• [JOB]:
Copy out all lines where "pixels" appears.

■ ■ ■

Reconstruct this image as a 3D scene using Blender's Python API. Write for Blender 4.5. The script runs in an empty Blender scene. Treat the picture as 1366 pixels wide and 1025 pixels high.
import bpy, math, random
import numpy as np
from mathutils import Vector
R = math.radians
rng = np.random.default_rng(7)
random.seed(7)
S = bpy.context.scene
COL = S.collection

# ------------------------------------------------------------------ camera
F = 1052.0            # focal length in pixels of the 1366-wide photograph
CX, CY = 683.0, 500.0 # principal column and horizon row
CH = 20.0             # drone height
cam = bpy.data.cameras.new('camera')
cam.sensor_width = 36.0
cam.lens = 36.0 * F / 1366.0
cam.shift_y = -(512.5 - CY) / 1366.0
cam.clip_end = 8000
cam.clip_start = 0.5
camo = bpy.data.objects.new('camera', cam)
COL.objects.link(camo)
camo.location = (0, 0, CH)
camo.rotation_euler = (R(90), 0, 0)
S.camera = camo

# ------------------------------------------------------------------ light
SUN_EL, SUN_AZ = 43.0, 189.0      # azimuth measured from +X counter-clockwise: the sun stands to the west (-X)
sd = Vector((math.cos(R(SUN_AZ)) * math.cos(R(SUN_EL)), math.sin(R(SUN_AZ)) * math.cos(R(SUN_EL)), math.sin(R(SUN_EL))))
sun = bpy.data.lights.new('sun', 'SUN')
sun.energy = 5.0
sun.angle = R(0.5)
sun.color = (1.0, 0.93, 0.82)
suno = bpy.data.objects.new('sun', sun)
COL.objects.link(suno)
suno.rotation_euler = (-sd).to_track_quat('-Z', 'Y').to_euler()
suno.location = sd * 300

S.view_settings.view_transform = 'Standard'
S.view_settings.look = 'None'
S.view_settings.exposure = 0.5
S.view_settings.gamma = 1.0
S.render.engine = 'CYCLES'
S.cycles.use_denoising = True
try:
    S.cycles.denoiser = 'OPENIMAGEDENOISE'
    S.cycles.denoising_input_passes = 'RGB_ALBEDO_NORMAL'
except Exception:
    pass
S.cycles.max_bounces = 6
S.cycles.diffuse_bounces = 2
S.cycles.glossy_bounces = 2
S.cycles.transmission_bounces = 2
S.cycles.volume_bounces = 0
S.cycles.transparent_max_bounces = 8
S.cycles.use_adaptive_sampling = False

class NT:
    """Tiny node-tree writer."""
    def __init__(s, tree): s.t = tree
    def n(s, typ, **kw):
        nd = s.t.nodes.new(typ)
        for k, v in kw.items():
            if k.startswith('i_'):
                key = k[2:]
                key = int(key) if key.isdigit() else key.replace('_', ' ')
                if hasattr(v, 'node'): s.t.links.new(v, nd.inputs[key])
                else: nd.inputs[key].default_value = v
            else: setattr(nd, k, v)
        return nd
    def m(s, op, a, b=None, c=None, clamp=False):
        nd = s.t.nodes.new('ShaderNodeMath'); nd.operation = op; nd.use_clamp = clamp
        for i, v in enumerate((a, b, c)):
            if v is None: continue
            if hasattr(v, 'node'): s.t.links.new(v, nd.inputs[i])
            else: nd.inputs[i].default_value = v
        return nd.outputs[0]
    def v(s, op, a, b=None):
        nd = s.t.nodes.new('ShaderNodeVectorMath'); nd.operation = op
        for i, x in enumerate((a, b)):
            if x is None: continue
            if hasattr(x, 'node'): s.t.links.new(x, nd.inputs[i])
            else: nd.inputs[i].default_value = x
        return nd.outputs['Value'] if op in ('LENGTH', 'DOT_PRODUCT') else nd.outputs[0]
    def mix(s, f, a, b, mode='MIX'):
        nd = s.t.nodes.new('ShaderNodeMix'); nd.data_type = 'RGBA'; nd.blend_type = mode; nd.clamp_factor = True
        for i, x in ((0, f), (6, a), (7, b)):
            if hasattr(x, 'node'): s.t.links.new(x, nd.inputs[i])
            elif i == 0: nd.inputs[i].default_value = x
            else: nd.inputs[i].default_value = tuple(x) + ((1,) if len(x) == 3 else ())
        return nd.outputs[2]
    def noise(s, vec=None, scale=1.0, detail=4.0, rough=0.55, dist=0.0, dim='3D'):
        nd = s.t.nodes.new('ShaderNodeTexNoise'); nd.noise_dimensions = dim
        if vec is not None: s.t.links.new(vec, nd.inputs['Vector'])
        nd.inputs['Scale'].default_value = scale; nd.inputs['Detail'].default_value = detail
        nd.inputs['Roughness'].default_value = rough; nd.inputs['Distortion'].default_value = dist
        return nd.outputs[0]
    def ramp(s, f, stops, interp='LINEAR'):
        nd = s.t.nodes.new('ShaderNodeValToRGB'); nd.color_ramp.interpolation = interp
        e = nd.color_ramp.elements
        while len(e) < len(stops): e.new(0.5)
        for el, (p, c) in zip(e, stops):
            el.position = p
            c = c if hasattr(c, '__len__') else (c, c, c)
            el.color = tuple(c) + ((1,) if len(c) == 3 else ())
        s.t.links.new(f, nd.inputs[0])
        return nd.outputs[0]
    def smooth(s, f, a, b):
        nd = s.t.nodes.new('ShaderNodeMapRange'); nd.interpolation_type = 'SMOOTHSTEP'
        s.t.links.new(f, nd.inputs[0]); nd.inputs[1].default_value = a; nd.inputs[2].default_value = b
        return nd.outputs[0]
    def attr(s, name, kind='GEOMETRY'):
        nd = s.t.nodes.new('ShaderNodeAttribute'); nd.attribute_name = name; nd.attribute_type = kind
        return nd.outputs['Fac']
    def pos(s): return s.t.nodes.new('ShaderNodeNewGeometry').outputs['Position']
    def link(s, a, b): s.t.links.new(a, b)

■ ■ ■

• [ANSWER TO THE TASK]:
Reconstruct this image as a 3D scene using Blender's Python API. Write for Blender 4.5. The script runs in an empty Blender scene. Treat the picture as 1366 pixels wide and 1025 pixels high.
F = 1052.0            # focal length in pixels of the 1366-wide photograph